• DATASET CONTENT:
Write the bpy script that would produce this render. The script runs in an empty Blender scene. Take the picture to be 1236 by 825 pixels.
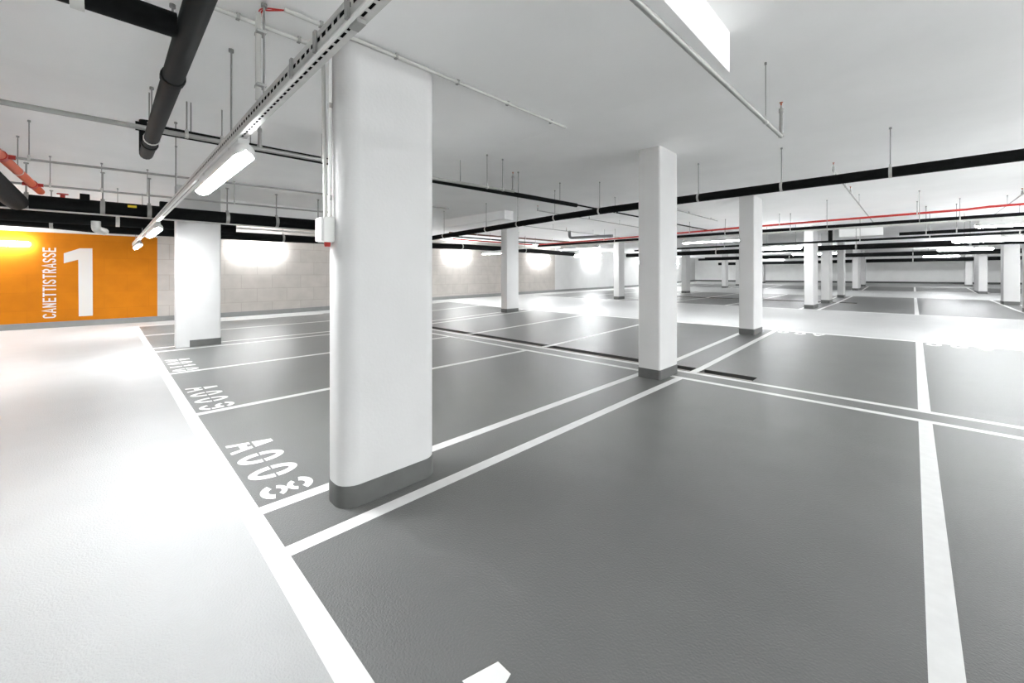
import bpy, bmesh, math, random
from mathutils import Vector, Matrix
random.seed(7)
S = bpy.context.scene
C = S.collection
PI = math.pi

# ------------------------------------------------------------------ floor height
def interp(x, xs, ys):
    if x <= xs[0]: return ys[0]
    for i in range(1, len(xs)):
        if x <= xs[i]:
            t = (x - xs[i-1]) / (xs[i] - xs[i-1])
            return ys[i-1] + t * (ys[i] - ys[i-1])
    return ys[-1]
def zf(x, y):
    a = interp(y, [6.7, 10.5, 12, 18, 23, 29.5, 35.5, 41, 46.5], [0, .1, .14, .25, .25, .31, .46, .62, .8])
    b = interp(y, [4, 6.4, 12, 16.4, 21.4, 29, 36, 46.5], [0, .03, .21, .26, .32, .4, .47, .8])
    t = min(1, max(0, (-x - 11.2) / 4.5)); t = t * t * (3 - 2 * t)
    return a * (1 - t) + b * t
HI, LO = 3.34, 3.03          # high ceiling and dropped slab

# ------------------------------------------------------------------ materials
def mat(name, col, rough=.6, metal=0., spec=.5, var=0., vscale=6., bump=0., bscale=80., emit=None, est=0.):
    m = bpy.data.materials.new(name); m.use_nodes = True
    n = m.node_tree.nodes; l = m.node_tree.links; b = n['Principled BSDF']
    b.inputs['Base Color'].default_value = (*col, 1)
    b.inputs['Roughness'].default_value = rough
    b.inputs['Metallic'].default_value = metal
    b.inputs['Specular IOR Level'].default_value = spec
    tc = n.new('ShaderNodeTexCoord')
    if var:
        no = n.new('ShaderNodeTexNoise'); no.inputs['Scale'].default_value = vscale; no.inputs['Detail'].default_value = 5
        l.new(tc.outputs['Object'], no.inputs['Vector'])
        mr = n.new('ShaderNodeMapRange'); mr.inputs[1].default_value = .3; mr.inputs[2].default_value = .7
        mr.inputs[3].default_value = 1 - var; mr.inputs[4].default_value = 1 + var
        l.new(no.outputs['Fac'], mr.inputs[0])
        mx = n.new('ShaderNodeVectorMath'); mx.operation = 'SCALE'; mx.inputs[0].default_value = col
        l.new(mr.outputs[0], mx.inputs['Scale']); l.new(mx.outputs[0], b.inputs['Base Color'])
    if bump:
        no = n.new('ShaderNodeTexNoise'); no.inputs['Scale'].default_value = bscale; no.inputs['Detail'].default_value = 3
        l.new(tc.outputs['Object'], no.inputs['Vector'])
        bp = n.new('ShaderNodeBump'); bp.inputs['Strength'].default_value = bump; bp.inputs['Distance'].default_value = .004
        l.new(no.outputs['Fac'], bp.inputs['Height']); l.new(bp.outputs[0], b.inputs['Normal'])
    if emit:
        b.inputs['Emission Color'].default_value = (*emit, 1); b.inputs['Emission Strength'].default_value = est
    return m
def blocks(name, col, joint, jw):
    m = mat(name, col, .8, spec=.25, bump=.25, bscale=40)
    n = m.node_tree.nodes; l = m.node_tree.links; b = n['Principled BSDF']
    tc = n.new('ShaderNodeTexCoord'); sp = n.new('ShaderNodeSeparateXYZ'); cb = n.new('ShaderNodeCombineXYZ')
    l.new(tc.outputs['Object'], sp.inputs[0]); l.new(sp.outputs['Y'], cb.inputs['X']); l.new(sp.outputs['Z'], cb.inputs['Y'])
    br = n.new('ShaderNodeTexBrick'); l.new(cb.outputs[0], br.inputs['Vector'])
    br.inputs['Scale'].default_value = 1; br.inputs['Brick Width'].default_value = 1.0; br.inputs['Row Height'].default_value = .5
    br.inputs['Mortar Size'].default_value = jw; br.inputs['Mortar Smooth'].default_value = .3
    br.inputs['Color1'].default_value = (*col, 1); br.inputs['Color2'].default_value = (*[c * .95 for c in col], 1)
    br.inputs['Mortar'].default_value = (*joint, 1)
    no = n.new('ShaderNodeTexNoise'); no.inputs['Scale'].default_value = 3; no.inputs['Detail'].default_value = 6
    l.new(tc.outputs['Object'], no.inputs['Vector'])
    mr = n.new('ShaderNodeMapRange'); mr.inputs[1].default_value = .3; mr.inputs[2].default_value = .7
    mr.inputs[3].default_value = .93; mr.inputs[4].default_value = 1.05; l.new(no.outputs['Fac'], mr.inputs[0])
    mx = n.new('ShaderNodeVectorMath'); mx.operation = 'SCALE'
    l.new(br.outputs['Color'], mx.inputs[0]); l.new(mr.outputs[0], mx.inputs['Scale']); l.new(mx.outputs[0], b.inputs['Base Color'])
    return m
LAMP = 60.0
M = dict(
    bay=mat('bay_coating_grey', (.144, .146, .142), .37, spec=.22, var=.05, vscale=2, bump=1., bscale=95),
    aisle=mat('aisle_coating_light', (.425, .428, .425), .42, spec=.16, var=.03, vscale=2, bump=.8, bscale=95),
    line=mat('line_paint_white', (.74, .74, .73), .45, spec=.3, var=.04, vscale=12),
    number=mat('stencil_paint_white', (.82, .82, .8), .45, spec=.4),
    channel=mat('drain_channel_dark', (.045, .046, .042), .5),
    steel_edge=mat('drain_edge_pale', (.52, .47, .44), .4, .4),
    ceiling=mat('ceiling_white_paint', (.92, .917, .91), .85, spec=.2, var=.025, vscale=1.2, bump=.2, bscale=30),
    column=mat('column_white_paint', (.58, .578, .572), .7, spec=.3, var=.02, vscale=3, bump=.25, bscale=45),
    plinth=mat('plinth_dark_grey', (.10, .102, .098), .45, spec=.4, var=.08, vscale=9, bump=.3, bscale=60),
    blocks=blocks('beige_block_wall', (.46, .43, .40), (.375, .345, .315), .010),
    orange=blocks('orange_paint_wall', (.49, .156, .0005), (.44,.138,.0005), .008),
    white_wall=mat('white_wall_paint', (.62, .62, .615), .8, spec=.25, var=.03, vscale=2),
    grey_wall=mat('grey_wall_paint', (.80, .80, .79), .8, spec=.25, var=.03, vscale=2),
    skirt=mat('skirting_grey', (.22, .224, .22), .5, var=.05),
    skirt_dark=mat('skirting_dark', (.06, .065, .06), .5),
    wall_letter=mat('wall_letter_white', (.62, .605, .58), .7),
    black=mat('black_pipe_insulation', (.006, .0065, .0065), .8, spec=.1, var=.2, vscale=20),
    dark=mat('dark_grey_pipe_plastic', (.008, .0095, .0095), .65, spec=.12, var=.1, vscale=8),
    greypipe=mat('grey_duct_plastic', (.16, .165, .165), .45),
    galv=mat('galvanised_steel', (.60, .60, .58), .42, .75, var=.08, vscale=15),
    galv_matt=mat('galvanised_pipe_matt', (.36, .36, .345), .5, .35, var=.06, vscale=18),
    pvc=mat('grey_conduit_plastic', (.56, .555, .53), .45),
    white_pvc=mat('white_conduit_plastic', (.80, .80, .78), .4),
    rod=mat('threaded_rod_steel', (.30, .30, .29), .45, .6),
    red=mat('red_pipe_paint', (.42, .016, .010), .45),
    orange_pipe=mat('orange_pipe_paint', (.62, .085, .015), .5),
    brown=mat('brown_pipe_lagging', (.13, .06, .04), .6),
    housing=mat('lamp_housing_grey', (.62, .62, .61), .45),
    lamp=mat('lamp_diffuser_lit', (.9, .9, .9), .4, emit=(.955, .98, 1), est=LAMP),
    lamp_soft=mat('lamp_diffuser_lit_softer', (.9, .9, .9), .4, emit=(.955, .98, 1), est=LAMP * .5),
    box=mat('junction_box_grey', (.68, .68, .66), .45),
    yellow=mat('yellow_sticker', (.8, .6, .02), .5),
    copper=mat('sprinkler_bulb_copper', (.4, .12, .06), .4, .3),
)

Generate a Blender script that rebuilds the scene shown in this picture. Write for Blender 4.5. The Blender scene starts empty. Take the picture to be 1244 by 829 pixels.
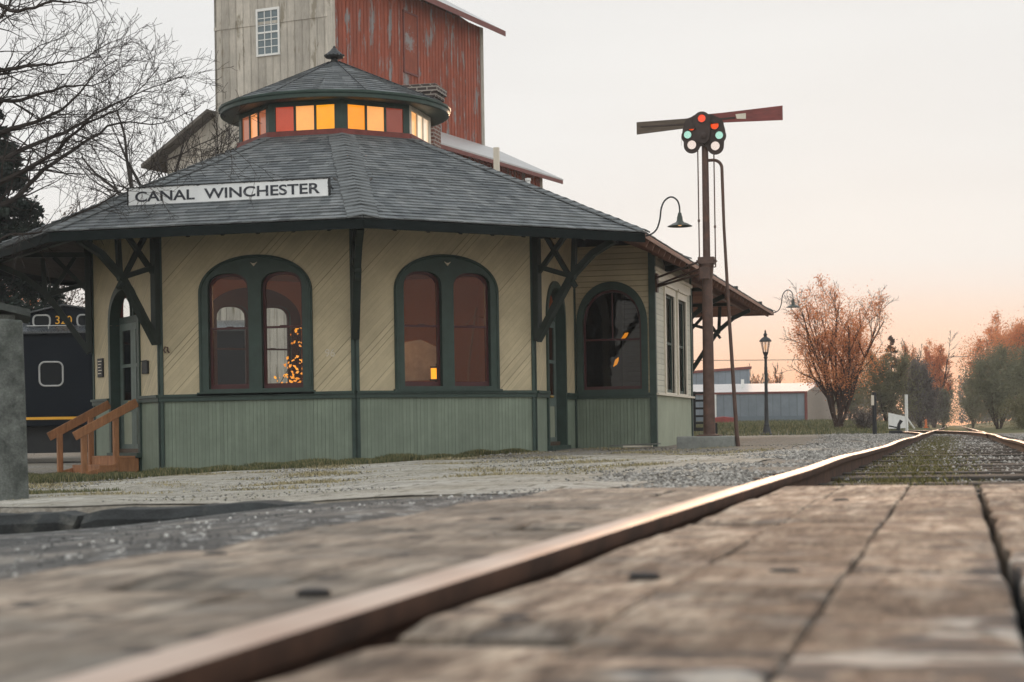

• YOUR OBJECTIVE: Restate only the lines running from the start of the material above through the line containing "PI = math.pi", ends included. No pictures.

• EXERCISE OUTPUT:
Write the bpy script that would produce this render. The script runs in an empty Blender scene. Take the picture to be 1236 by 825 pixels.
import bpy, bmesh, math, random
from mathutils import Vector, Matrix
random.seed(7)
S = bpy.context.scene
C = S.collection
PI = math.pi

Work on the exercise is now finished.